_Task objective_
How many lines of these records hold the string "Blender"? Reply with the number alone.

_Extracted information_
◆ ◆ ◆

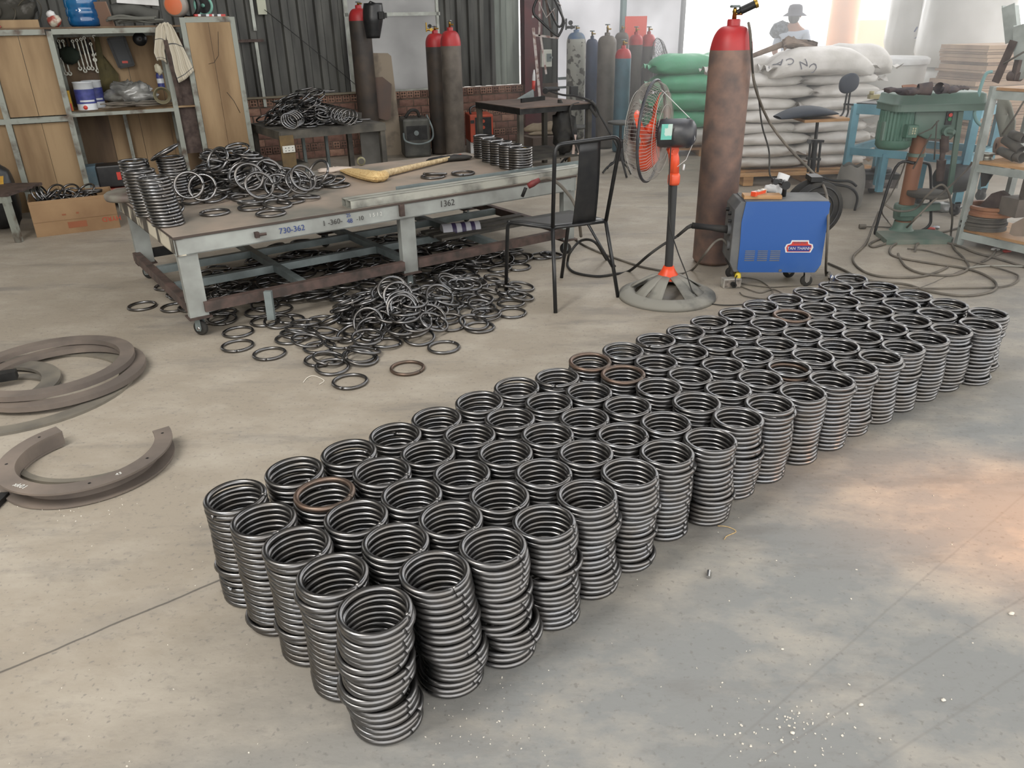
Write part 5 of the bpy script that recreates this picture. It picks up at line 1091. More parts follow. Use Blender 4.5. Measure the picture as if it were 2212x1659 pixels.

◆ ◆ ◆

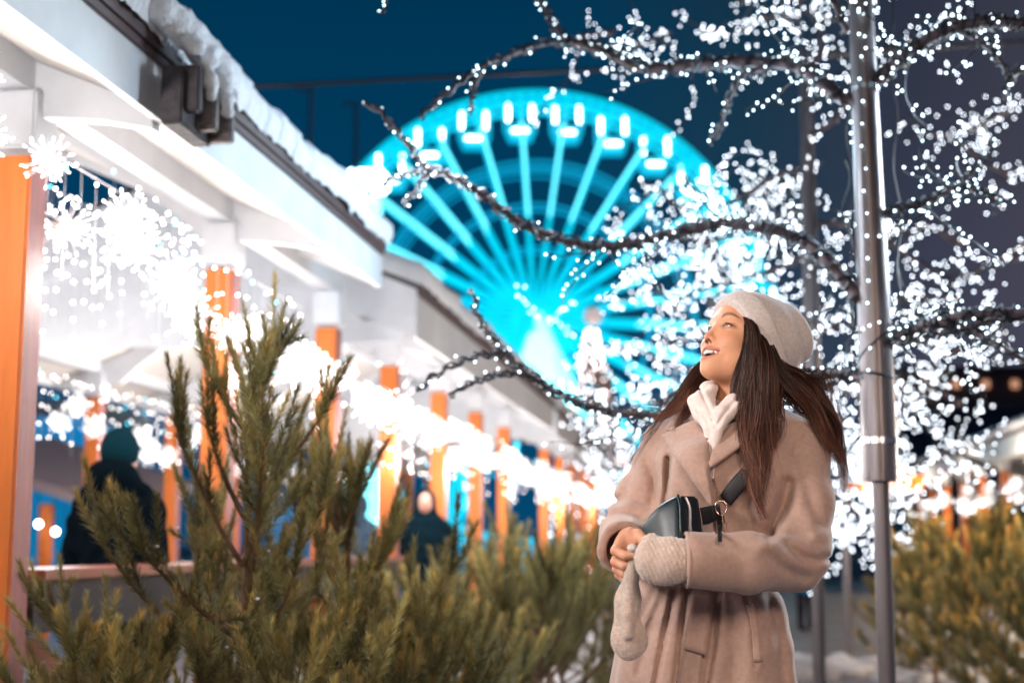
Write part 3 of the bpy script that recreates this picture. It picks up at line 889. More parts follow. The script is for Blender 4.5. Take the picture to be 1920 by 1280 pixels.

◆ ◆ ◆

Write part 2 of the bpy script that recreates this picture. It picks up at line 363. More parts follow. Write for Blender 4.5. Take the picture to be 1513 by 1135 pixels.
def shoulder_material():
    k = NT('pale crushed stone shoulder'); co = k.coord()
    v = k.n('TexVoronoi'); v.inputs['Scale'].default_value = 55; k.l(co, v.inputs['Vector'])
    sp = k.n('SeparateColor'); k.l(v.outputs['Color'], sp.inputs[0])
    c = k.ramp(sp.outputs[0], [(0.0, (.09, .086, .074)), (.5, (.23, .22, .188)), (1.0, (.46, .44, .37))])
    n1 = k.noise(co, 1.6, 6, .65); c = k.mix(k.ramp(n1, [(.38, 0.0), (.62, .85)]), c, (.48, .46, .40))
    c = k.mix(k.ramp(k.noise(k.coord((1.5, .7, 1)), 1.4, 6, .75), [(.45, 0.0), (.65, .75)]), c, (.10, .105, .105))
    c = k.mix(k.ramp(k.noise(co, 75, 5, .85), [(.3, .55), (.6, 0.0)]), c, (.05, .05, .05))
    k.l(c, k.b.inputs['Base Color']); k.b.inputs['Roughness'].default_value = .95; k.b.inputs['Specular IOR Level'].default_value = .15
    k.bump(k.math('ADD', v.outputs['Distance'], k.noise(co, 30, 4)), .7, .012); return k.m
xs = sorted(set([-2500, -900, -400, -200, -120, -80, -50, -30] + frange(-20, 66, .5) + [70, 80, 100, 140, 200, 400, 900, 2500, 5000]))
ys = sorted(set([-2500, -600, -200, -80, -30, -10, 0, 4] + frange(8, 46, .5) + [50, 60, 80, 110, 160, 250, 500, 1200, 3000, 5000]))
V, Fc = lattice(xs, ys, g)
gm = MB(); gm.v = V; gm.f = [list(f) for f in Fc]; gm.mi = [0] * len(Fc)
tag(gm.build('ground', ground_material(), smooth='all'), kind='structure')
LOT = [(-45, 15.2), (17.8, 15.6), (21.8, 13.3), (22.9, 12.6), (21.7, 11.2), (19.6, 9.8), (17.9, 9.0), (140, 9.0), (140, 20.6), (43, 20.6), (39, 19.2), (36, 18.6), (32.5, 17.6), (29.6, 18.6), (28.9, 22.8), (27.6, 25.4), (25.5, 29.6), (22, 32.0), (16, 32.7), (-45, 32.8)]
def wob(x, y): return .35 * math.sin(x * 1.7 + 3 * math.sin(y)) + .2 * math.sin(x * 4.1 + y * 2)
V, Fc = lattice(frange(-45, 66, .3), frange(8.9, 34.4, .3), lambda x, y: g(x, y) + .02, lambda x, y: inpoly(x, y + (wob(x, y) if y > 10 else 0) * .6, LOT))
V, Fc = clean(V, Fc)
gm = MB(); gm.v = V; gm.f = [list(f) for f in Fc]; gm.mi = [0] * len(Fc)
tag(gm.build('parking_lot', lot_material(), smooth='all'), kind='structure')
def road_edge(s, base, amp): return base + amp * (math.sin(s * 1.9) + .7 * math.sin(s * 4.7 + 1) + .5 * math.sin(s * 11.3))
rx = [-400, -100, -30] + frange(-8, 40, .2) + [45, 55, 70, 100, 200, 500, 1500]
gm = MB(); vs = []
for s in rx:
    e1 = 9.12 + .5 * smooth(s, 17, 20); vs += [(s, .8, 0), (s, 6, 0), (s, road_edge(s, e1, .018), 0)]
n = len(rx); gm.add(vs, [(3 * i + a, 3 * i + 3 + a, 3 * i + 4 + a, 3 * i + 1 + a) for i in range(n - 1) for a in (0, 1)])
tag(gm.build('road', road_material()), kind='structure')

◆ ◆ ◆

_Reply_
3